From Mercenaries to a Real Air Force
Wagner pulled out of Mali in 2023 after the death of its founder, Yevgeny Prigozhin. Most of the personnel didn’t leave — they simply changed badges. The renamed “Africa Corps” reports to Russia’s Ministry of Defence, and Moscow has been quietly upgrading the firepower it sends south.
Until recently, that meant rifles, drones, and the occasional Mi-8 helicopter. What’s now parked at Bamako is something else entirely. The Su-25 Frogfoot is a single-seat, twin-engine attack jet built for low-level battlefield air support — the kind of aircraft you use to break up rebel columns and flatten compounds. Mi-24 Hind gunships, the world’s most-produced attack helicopter, give the same job a slower, longer-loiter option.

Why Mali, Why Now?
Mali matters because it sits at the centre of the Sahel — a belt of weak states stretching from the Atlantic to the Red Sea where French and American forces have been pushed out, and where insurgent groups linked to Al-Qaeda and Islamic State control growing slabs of territory. The Malian junta sees Russia as the cheapest, least-judgemental security partner available. Russia sees Mali as a runway into Africa.

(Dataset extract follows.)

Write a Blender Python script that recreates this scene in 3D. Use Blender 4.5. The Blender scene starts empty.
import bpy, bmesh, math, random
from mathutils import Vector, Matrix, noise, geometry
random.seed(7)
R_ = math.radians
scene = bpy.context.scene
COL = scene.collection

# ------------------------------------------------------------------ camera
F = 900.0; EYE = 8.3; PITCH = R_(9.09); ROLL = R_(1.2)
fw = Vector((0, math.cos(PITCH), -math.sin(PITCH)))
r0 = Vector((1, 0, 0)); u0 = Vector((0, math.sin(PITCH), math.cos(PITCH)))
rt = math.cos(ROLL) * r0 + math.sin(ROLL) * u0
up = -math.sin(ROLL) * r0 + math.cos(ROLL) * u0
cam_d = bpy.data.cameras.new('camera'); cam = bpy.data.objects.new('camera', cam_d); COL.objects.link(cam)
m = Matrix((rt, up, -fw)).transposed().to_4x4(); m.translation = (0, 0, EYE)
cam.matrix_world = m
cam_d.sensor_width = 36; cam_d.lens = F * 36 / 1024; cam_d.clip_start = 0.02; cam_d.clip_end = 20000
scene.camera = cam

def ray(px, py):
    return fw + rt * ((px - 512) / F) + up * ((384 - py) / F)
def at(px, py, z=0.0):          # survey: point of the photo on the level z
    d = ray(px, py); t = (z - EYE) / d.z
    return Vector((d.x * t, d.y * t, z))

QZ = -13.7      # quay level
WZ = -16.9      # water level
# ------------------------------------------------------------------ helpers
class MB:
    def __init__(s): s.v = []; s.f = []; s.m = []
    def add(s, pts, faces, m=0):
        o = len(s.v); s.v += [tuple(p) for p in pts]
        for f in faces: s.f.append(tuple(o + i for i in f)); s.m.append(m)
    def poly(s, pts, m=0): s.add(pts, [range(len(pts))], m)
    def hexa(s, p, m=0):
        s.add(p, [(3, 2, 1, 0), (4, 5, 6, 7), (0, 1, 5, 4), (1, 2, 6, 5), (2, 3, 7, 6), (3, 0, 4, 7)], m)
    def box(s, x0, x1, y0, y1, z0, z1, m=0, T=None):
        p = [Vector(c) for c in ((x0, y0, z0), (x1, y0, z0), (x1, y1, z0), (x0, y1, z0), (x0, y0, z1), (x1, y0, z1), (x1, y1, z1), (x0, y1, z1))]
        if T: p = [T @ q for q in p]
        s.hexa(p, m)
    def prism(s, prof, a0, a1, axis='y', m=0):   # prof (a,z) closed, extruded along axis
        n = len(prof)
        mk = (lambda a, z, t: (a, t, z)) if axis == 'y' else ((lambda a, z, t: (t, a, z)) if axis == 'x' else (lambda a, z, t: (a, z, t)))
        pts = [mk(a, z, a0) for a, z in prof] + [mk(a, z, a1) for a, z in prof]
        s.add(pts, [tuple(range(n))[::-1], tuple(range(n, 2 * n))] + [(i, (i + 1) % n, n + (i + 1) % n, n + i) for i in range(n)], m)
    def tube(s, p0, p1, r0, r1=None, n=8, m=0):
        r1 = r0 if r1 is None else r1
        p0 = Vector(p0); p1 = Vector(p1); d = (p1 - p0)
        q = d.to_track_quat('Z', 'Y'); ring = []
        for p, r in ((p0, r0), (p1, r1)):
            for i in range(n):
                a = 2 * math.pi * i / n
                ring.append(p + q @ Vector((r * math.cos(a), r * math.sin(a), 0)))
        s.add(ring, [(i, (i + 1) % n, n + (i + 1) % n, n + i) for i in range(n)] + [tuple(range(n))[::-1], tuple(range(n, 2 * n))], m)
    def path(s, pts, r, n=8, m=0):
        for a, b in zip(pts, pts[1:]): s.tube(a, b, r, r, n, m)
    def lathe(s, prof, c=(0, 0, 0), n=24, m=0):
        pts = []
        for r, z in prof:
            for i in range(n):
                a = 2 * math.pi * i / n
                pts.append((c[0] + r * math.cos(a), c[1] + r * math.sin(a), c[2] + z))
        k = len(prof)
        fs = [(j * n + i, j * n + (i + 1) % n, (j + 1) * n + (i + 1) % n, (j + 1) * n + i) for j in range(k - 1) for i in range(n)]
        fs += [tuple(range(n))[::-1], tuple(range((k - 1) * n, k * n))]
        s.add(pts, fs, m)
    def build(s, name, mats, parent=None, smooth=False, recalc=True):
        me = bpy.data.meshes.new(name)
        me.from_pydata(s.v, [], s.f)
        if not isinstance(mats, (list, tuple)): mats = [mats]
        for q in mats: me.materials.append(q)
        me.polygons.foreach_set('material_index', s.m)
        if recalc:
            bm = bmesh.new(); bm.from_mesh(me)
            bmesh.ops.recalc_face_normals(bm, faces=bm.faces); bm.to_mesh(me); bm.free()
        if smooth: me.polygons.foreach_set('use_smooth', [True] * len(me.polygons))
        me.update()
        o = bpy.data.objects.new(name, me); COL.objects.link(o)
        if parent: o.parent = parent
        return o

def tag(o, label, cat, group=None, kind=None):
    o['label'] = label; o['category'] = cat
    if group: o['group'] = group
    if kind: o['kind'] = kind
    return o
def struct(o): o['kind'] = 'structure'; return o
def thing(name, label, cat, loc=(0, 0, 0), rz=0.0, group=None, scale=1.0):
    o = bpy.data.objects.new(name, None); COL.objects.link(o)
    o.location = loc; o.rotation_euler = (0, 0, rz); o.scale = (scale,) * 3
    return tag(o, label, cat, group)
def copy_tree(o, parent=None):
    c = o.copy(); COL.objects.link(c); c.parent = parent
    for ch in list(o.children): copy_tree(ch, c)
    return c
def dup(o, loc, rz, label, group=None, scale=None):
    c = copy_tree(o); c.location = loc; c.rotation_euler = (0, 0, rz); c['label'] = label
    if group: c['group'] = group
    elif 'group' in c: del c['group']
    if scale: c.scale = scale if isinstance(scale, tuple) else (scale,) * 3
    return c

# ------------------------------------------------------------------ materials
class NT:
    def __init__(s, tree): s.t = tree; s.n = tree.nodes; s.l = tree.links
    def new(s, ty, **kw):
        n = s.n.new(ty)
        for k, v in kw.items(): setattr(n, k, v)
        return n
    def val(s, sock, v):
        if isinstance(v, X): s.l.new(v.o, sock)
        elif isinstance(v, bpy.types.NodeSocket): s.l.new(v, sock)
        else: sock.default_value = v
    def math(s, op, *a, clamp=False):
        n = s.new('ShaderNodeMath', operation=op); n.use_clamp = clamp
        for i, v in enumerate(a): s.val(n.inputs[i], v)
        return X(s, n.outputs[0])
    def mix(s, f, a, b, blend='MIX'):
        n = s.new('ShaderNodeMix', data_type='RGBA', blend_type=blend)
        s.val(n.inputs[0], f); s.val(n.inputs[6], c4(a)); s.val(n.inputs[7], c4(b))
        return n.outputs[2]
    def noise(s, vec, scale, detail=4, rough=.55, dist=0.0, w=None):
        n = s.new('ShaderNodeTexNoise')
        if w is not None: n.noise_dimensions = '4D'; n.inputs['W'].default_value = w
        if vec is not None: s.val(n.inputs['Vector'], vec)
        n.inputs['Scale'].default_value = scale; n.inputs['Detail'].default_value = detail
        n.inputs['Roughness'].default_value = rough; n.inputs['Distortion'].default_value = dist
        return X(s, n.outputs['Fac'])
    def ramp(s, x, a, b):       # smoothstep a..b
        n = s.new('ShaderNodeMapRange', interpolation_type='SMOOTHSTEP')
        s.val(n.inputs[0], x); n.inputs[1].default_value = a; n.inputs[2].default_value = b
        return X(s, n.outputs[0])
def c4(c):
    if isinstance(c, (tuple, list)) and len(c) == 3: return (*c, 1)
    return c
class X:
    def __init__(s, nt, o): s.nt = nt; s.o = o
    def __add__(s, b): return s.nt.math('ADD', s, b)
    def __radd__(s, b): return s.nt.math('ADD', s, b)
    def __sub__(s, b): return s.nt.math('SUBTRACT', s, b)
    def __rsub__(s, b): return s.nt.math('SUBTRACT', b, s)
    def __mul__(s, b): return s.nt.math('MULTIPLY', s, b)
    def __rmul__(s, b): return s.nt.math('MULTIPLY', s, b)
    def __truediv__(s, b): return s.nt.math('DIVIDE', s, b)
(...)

Burkina Faso and Niger have made similar deals. The aviation grouping at Bamako gives Moscow the mobility to support all three from a single hub.
What Comes Next
French defence officials are already warning that the air bridge running into Bamako is now permanent infrastructure, not a temporary deployment. NATO planners are watching for two things: whether the Russian aircraft start flying actual combat sorties (rather than training and “show-of-force” missions), and whether the deployment expands eastward to the Central African Republic, where Russia already has a sizeable contractor presence.
For Africa, it means the great-power competition that defined the Cold War is back — only this time, there’s no Soviet Union, just a Russian air force operating two thousand kilometres from its nearest formal base.